Work and career progression: “always take the interview”.
I reported direct to the CEO at a startup and I told him our largest customer had headhunted me, and I assumed I wasn’t special and they’re probably targeting many of us. He asked me what the process was like and what the offer was, and when I told him I didn’t take the initial call hand he shook his head. “You always take the interview. Absolute worst case is you confirm you’re happy where you are. Median case is you confirm your worth and force me to have a difficult conversation where you’ve got the most leverage. Best case is you find a new better thing. But through it all you’re exercising the muscle of interviewing while you’re at the top of your game. People always let it atrophy and then try and rebuild it when they’re at their low point. Frustrated with where they are. Unexcited about the things they’re working on, and unable to fake talking about them in the overly positive ways they need to. Don’t want until a low point to work out what comes next. Always take the interview”.
Corollary: only take the interview if you're possibly open to change. I don't often take interviews and the few times I have, resulted in a change. That's not bad, but sometimes it can be disruptive in itself. Maybe you ace an interview for the best possible job, but can't take it because you're caring for your aging parents and you knew the on-site location before the interview.
As someone who does a ton of interviews, I hope people are wasting tons of my time!
I love the opportunity to talk to people about working where I work and if a great person wants to waste my time, I’ll take the chance to sell them on where I work.
As someone else who does a lot of interviews - please god no. There is negative value in every failed interview where I could have instead been contributing to the company’s mission.
I mean I do put a lot of work into getting bad fit candidates out of the pipeline as early as possible (ideally before they speak to me or anyone else).
But the most important thing I can be doing is getting good fit candidates hired — that is how I contribute to the company mission. And I accept that means talking to some number of people who aren’t seriously considering my offer.

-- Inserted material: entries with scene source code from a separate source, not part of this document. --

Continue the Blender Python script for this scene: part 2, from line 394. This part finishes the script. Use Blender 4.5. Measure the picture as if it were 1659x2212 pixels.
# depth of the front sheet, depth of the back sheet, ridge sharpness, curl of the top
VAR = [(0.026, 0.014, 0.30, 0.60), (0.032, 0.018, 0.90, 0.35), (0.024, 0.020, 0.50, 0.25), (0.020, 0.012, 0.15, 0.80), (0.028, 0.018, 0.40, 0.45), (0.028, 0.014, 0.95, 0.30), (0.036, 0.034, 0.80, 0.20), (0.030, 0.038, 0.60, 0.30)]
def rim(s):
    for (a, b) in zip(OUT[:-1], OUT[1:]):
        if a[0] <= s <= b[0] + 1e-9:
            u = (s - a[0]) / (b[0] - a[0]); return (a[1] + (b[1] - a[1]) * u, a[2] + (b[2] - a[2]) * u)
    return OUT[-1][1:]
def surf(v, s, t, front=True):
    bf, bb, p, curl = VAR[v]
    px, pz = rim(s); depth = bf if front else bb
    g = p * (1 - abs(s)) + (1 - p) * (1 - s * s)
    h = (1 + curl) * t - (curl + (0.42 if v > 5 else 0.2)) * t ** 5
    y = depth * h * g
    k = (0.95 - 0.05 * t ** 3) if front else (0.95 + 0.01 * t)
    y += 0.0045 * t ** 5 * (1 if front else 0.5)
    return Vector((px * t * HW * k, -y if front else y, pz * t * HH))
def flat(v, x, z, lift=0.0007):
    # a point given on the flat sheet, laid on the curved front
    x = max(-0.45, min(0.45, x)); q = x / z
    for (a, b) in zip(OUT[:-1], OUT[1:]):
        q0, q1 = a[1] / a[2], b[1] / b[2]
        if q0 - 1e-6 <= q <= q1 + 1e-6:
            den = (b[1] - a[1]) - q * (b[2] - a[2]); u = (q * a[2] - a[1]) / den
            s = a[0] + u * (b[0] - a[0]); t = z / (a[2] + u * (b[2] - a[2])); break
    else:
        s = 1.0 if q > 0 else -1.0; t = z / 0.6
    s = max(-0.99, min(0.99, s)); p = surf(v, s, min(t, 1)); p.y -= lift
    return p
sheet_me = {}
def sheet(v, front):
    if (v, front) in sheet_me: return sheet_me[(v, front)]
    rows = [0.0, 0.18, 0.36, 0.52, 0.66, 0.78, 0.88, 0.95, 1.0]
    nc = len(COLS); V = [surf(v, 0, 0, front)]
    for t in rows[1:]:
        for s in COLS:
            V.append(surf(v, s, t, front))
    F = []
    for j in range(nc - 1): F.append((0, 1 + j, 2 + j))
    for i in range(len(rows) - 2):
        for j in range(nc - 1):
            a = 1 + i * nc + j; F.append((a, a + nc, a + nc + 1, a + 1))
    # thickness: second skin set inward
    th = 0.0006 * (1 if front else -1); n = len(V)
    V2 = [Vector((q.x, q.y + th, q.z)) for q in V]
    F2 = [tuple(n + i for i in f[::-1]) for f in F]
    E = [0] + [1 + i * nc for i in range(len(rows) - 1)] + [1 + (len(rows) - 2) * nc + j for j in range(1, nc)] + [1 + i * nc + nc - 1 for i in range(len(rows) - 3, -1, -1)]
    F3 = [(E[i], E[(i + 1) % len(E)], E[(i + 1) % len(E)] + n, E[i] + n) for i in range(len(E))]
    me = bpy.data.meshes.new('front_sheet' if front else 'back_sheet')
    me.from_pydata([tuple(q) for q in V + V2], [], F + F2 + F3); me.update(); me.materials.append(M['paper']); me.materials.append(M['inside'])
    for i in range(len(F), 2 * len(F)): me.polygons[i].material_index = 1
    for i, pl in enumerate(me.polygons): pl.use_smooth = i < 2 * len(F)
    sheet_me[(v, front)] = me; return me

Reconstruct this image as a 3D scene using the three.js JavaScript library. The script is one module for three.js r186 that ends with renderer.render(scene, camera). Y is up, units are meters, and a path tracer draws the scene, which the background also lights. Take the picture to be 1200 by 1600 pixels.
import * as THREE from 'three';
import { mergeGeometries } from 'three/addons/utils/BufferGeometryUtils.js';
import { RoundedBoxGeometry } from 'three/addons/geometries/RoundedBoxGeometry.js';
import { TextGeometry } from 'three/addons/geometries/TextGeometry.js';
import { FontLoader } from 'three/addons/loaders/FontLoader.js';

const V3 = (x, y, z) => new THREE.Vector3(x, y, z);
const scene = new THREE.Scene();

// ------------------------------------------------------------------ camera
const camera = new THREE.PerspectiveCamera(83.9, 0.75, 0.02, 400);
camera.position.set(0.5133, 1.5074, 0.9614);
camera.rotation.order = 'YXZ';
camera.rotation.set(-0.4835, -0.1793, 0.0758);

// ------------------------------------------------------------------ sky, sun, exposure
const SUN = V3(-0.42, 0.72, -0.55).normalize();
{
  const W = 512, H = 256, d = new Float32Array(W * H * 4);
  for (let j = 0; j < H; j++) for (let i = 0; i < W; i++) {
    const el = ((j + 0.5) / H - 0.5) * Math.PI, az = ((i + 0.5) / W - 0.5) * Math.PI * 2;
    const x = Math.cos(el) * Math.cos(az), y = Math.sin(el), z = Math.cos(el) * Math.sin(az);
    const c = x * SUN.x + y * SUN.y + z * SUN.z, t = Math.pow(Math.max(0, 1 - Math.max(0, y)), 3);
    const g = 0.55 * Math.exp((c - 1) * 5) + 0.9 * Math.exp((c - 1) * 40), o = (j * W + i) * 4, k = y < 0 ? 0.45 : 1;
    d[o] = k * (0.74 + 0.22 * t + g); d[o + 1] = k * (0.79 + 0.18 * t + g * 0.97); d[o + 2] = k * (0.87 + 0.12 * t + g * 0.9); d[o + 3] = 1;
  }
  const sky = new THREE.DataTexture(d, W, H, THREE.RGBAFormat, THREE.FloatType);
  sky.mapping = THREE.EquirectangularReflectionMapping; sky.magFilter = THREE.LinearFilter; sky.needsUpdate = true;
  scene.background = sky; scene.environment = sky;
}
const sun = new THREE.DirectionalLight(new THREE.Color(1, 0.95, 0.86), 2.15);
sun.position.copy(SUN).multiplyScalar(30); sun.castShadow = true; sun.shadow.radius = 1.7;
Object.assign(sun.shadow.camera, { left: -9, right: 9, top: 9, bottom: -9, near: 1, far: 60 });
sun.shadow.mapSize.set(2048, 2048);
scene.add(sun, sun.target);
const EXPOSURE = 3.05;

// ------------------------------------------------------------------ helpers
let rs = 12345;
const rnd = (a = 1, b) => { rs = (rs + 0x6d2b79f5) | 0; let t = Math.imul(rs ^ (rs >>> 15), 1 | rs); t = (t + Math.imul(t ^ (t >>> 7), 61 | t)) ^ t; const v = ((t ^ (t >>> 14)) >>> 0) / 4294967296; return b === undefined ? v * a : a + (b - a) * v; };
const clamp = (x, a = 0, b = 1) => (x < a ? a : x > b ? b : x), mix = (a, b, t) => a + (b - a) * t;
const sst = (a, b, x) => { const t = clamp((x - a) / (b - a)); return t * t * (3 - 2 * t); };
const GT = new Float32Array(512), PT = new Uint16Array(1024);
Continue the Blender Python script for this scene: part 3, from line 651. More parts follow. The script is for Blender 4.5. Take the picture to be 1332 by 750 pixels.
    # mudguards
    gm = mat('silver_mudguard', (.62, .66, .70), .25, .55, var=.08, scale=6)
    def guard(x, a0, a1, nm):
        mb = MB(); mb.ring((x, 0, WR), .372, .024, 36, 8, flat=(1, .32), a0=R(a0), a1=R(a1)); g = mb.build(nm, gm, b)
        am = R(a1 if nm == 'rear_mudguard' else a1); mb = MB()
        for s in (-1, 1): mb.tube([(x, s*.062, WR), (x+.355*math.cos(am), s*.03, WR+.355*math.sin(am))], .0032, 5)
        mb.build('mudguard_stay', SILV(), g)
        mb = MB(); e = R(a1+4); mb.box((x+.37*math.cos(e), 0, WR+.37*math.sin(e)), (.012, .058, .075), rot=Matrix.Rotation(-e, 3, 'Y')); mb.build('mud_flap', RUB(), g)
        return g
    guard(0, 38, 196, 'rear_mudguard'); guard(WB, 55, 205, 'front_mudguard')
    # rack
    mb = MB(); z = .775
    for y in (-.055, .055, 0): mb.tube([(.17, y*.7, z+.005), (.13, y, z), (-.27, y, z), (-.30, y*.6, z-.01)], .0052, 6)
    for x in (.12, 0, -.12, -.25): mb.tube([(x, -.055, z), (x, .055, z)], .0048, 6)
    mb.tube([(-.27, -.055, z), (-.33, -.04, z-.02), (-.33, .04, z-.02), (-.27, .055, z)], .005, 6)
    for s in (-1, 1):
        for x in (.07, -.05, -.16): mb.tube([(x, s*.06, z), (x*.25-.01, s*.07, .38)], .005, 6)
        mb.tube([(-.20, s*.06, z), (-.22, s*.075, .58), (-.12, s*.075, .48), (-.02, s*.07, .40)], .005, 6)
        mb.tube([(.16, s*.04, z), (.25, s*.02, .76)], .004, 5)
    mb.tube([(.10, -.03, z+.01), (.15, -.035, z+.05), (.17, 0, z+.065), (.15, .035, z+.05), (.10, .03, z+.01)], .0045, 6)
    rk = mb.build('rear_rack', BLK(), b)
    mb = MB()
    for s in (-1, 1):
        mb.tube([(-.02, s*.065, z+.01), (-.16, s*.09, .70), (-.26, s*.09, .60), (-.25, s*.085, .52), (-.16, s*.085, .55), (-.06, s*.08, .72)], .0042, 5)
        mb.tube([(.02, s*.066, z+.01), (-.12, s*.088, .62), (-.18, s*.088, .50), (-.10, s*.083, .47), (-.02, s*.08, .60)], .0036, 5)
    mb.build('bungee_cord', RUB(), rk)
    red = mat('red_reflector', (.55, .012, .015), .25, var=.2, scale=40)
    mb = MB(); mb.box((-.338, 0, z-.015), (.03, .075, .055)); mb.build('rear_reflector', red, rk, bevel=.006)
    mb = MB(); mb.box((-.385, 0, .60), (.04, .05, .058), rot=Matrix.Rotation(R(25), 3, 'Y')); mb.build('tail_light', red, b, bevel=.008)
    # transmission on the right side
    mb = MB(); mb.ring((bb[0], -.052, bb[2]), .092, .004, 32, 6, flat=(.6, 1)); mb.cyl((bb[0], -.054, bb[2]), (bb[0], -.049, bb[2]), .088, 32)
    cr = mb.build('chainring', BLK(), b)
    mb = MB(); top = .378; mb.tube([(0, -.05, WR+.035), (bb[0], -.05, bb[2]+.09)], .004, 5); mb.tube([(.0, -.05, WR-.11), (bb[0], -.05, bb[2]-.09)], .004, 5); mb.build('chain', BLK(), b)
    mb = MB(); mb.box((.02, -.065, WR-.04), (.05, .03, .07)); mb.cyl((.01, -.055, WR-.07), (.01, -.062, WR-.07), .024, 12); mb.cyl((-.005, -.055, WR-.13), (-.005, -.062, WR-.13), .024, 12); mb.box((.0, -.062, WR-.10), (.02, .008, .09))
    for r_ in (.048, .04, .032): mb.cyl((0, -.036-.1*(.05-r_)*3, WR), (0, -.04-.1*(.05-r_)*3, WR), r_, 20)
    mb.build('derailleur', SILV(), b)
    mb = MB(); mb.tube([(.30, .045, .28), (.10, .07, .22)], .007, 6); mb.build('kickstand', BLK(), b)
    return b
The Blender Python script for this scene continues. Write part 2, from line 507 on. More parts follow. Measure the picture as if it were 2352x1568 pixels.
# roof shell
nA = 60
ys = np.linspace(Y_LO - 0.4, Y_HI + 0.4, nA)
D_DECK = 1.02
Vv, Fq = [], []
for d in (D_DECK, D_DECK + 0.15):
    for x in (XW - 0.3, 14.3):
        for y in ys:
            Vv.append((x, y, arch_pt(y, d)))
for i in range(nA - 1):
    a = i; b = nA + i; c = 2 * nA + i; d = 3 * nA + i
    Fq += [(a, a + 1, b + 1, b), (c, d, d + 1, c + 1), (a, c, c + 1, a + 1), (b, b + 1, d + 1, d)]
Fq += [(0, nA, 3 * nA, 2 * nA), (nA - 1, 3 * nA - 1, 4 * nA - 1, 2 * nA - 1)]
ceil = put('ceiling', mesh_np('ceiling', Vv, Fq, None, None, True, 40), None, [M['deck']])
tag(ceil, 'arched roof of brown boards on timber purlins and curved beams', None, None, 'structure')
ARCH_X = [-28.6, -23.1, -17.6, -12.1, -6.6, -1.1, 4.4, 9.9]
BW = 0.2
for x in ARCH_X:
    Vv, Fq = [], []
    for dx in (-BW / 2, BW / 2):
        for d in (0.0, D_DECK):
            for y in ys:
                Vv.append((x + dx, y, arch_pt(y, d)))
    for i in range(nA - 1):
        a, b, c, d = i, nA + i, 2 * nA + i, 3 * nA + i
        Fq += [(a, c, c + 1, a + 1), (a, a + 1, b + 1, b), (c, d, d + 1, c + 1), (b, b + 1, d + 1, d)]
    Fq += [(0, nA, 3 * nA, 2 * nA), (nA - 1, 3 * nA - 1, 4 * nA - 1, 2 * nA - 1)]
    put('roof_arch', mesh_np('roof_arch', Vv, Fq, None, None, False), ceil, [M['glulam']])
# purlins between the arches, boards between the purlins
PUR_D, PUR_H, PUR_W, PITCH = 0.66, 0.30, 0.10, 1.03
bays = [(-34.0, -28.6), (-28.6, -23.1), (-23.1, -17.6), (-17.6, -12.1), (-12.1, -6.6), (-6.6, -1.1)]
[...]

I take it as an opportunity to change their mind or failing that to experiment with the questions I ask. Over time I become a better interviewer because of those opportunities.
Every interview has the chance to end with me hiring the best person we’ve ever hired. The upside is so high that the downside is worth it.
I can’t get upset at people who interview when they’re not serious about changing jobs. I do it all the time myself and encourage everyone I work with to do it. Can’t hold it against anyone who does the same.
I know this statement reflects poorly on me, but I'm barely hanging on to my sanity dealing with my life otherwise and I'm not even that young anymore.
Honestly it’s not. I would basically be reducing my hourly rate if I _never_ stopped interviewing, because most of those are dreck that can’t meet my current comp in the first place.
I don’t apply. It’s what shows up in my email or LinkedIn inbox. I don’t take the interviews when they are obviously misaligned with my level/skillset/interests because they are a waste of time.
Yeah I think a qualification to add would be “Take the qualified interview.” If you apply, that’s your qualification so take the interview. If they contact you and you tell them what you want, that’s your qualification, so if they agree and offer an interview, take it.
Agreed, and I assumed people would apply some common sense to how and when to generalise 4 words.
I still get what is clearly blind spam from recruitment agencies in a country I haven’t lived in for > 15 years (so they CV they have on file would be just as old) offering me entry level positions. Those don’t ever warrant a response. But if someone has gone to the effort to actually look at your work history, see what you’ve done, and reached out… take the interview.
I know it's good advice to keep interviewing skills fresh, but boy is it a time commitment. I had to study for a few months to prepare for my last round of interviews and as the meme goes, I haven't really used leet code in my job!
Best job I ever had working with the best people, and I have to think good leadership was a huge part of it. When everything comes together like that you can't imagine ever working anywhere else (hence my initial bewilderment and why he thought I'd take the interview). Eventually leadership changes though...
Truly a privilege to experience it at least once in your career.
This advice is solid gold. I declined many interviews when I was at the top of my game for silly-in-hindsight reasons such as I have just joined, I am happy here etc. Have always regretted it ever since.
I reported direct to the CEO at a startup and I told him our largest customer had headhunted me, and I assumed I wasn’t special and they’re probably targeting many of us. He asked me what the process was like and what the offer was, and when I told him I didn’t take the initial call hand he shook his head. “You always take the interview. Absolute worst case is you confirm you’re happy where you are. Median case is you confirm your worth and force me to have a difficult conversation where you’ve got the most leverage. Best case is you find a new better thing. But through it all you’re exercising the muscle of interviewing while you’re at the top of your game. People always let it atrophy and then try and rebuild it when they’re at their low point. Frustrated with where they are. Unexcited about the things they’re working on, and unable to fake talking about them in the overly positive ways they need to. Don’t want until a low point to work out what comes next. Always take the interview”.